START DATA EXCERPTS
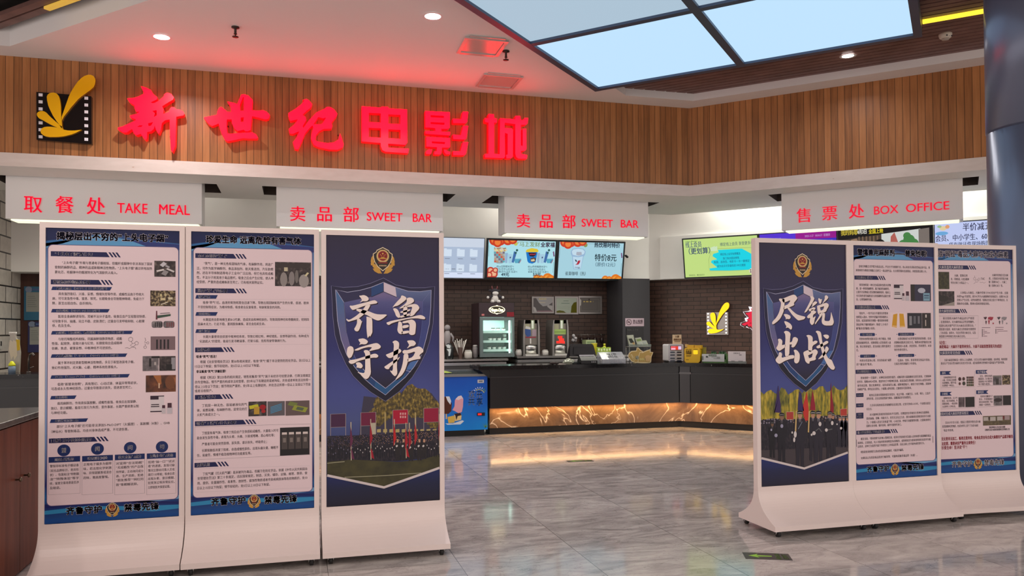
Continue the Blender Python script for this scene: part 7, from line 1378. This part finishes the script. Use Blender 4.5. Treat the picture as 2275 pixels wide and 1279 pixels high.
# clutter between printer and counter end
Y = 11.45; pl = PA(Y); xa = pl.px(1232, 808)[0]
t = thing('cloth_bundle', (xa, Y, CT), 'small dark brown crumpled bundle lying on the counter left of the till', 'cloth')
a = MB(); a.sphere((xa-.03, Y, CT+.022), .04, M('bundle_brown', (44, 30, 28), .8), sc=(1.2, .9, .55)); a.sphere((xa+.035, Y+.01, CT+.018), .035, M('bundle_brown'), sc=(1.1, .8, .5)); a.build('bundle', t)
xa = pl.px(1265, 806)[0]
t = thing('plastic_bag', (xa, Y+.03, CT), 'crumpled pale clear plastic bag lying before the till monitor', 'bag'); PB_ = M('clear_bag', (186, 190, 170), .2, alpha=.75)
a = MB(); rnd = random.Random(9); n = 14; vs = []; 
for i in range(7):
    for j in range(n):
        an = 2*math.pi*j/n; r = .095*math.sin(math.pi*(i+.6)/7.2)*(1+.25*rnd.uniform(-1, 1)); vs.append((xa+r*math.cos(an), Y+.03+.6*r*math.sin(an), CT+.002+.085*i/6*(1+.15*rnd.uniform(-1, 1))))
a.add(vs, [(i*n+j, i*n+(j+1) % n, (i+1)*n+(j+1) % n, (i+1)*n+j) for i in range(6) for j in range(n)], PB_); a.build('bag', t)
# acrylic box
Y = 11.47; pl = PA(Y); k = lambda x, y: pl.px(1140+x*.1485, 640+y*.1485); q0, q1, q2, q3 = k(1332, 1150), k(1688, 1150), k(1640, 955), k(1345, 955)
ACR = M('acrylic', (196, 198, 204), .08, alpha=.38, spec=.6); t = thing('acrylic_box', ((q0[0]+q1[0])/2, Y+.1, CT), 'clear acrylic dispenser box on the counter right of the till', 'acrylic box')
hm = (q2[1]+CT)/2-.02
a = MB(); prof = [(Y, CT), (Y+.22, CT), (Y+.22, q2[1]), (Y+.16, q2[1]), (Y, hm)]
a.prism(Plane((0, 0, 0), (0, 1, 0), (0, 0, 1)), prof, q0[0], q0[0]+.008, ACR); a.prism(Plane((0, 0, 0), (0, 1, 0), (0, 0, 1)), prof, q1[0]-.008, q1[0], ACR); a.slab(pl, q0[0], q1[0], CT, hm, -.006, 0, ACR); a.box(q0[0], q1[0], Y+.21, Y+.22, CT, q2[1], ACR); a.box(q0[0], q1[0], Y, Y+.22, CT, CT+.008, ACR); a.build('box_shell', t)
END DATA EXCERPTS
START DATA EXCERPTS
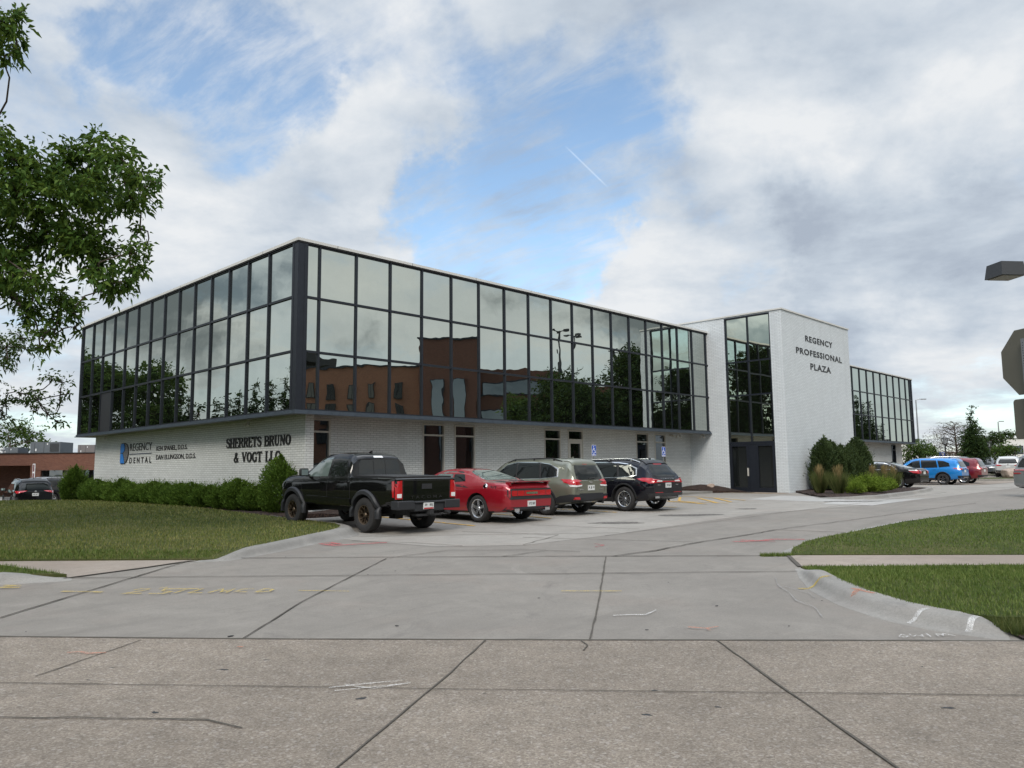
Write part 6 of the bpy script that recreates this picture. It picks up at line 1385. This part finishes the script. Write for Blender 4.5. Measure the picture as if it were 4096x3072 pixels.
END DATA EXCERPTS
START DATA EXCERPTS
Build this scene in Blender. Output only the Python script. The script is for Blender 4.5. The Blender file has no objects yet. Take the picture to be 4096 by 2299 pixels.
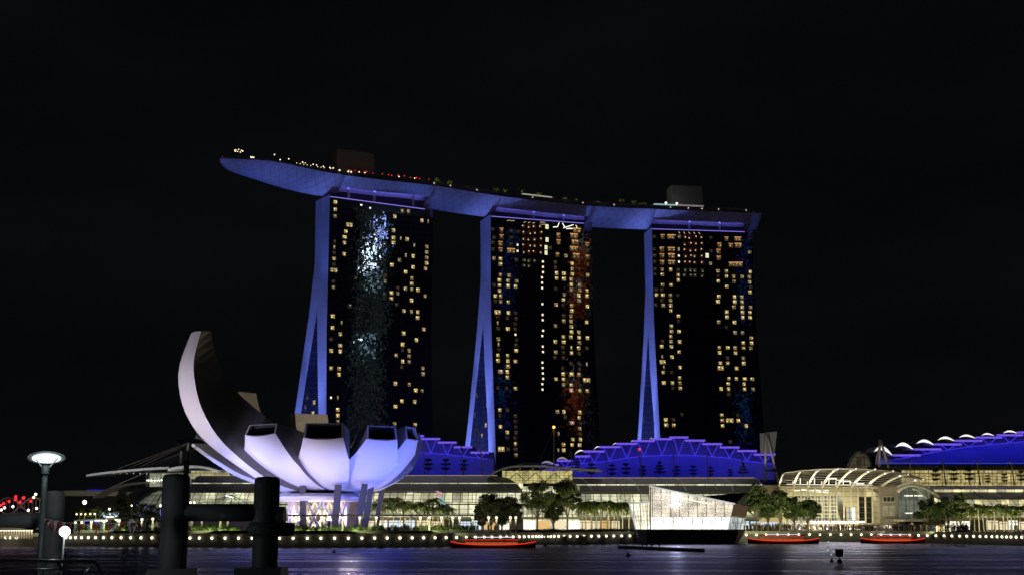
END DATA EXCERPTS
■ **YOUR OBJECTIVE**: Reproduce the lines exactly, taking as the first line the one with "Continue the Blender" and as the last line the one with "ACR); a.build('box_shell', t)", and include nothing else.

■ **ANSWER**:
Continue the Blender Python script for this scene: part 7, from line 1378. This part finishes the script. Use Blender 4.5. Treat the picture as 2275 pixels wide and 1279 pixels high.
# clutter between printer and counter end
Y = 11.45; pl = PA(Y); xa = pl.px(1232, 808)[0]
t = thing('cloth_bundle', (xa, Y, CT), 'small dark brown crumpled bundle lying on the counter left of the till', 'cloth')
a = MB(); a.sphere((xa-.03, Y, CT+.022), .04, M('bundle_brown', (44, 30, 28), .8), sc=(1.2, .9, .55)); a.sphere((xa+.035, Y+.01, CT+.018), .035, M('bundle_brown'), sc=(1.1, .8, .5)); a.build('bundle', t)
xa = pl.px(1265, 806)[0]
t = thing('plastic_bag', (xa, Y+.03, CT), 'crumpled pale clear plastic bag lying before the till monitor', 'bag'); PB_ = M('clear_bag', (186, 190, 170), .2, alpha=.75)
a = MB(); rnd = random.Random(9); n = 14; vs = []; 
for i in range(7):
    for j in range(n):
        an = 2*math.pi*j/n; r = .095*math.sin(math.pi*(i+.6)/7.2)*(1+.25*rnd.uniform(-1, 1)); vs.append((xa+r*math.cos(an), Y+.03+.6*r*math.sin(an), CT+.002+.085*i/6*(1+.15*rnd.uniform(-1, 1))))
a.add(vs, [(i*n+j, i*n+(j+1) % n, (i+1)*n+(j+1) % n, (i+1)*n+j) for i in range(6) for j in range(n)], PB_); a.build('bag', t)
# acrylic box
Y = 11.47; pl = PA(Y); k = lambda x, y: pl.px(1140+x*.1485, 640+y*.1485); q0, q1, q2, q3 = k(1332, 1150), k(1688, 1150), k(1640, 955), k(1345, 955)
ACR = M('acrylic', (196, 198, 204), .08, alpha=.38, spec=.6); t = thing('acrylic_box', ((q0[0]+q1[0])/2, Y+.1, CT), 'clear acrylic dispenser box on the counter right of the till', 'acrylic box')
hm = (q2[1]+CT)/2-.02
a = MB(); prof = [(Y, CT), (Y+.22, CT), (Y+.22, q2[1]), (Y+.16, q2[1]), (Y, hm)]
a.prism(Plane((0, 0, 0), (0, 1, 0), (0, 0, 1)), prof, q0[0], q0[0]+.008, ACR); a.prism(Plane((0, 0, 0), (0, 1, 0), (0, 0, 1)), prof, q1[0]-.008, q1[0], ACR); a.slab(pl, q0[0], q1[0], CT, hm, -.006, 0, ACR); a.box(q0[0], q1[0], Y+.21, Y+.22, CT, q2[1], ACR); a.box(q0[0], q1[0], Y, Y+.22, CT, CT+.008, ACR); a.build('box_shell', t)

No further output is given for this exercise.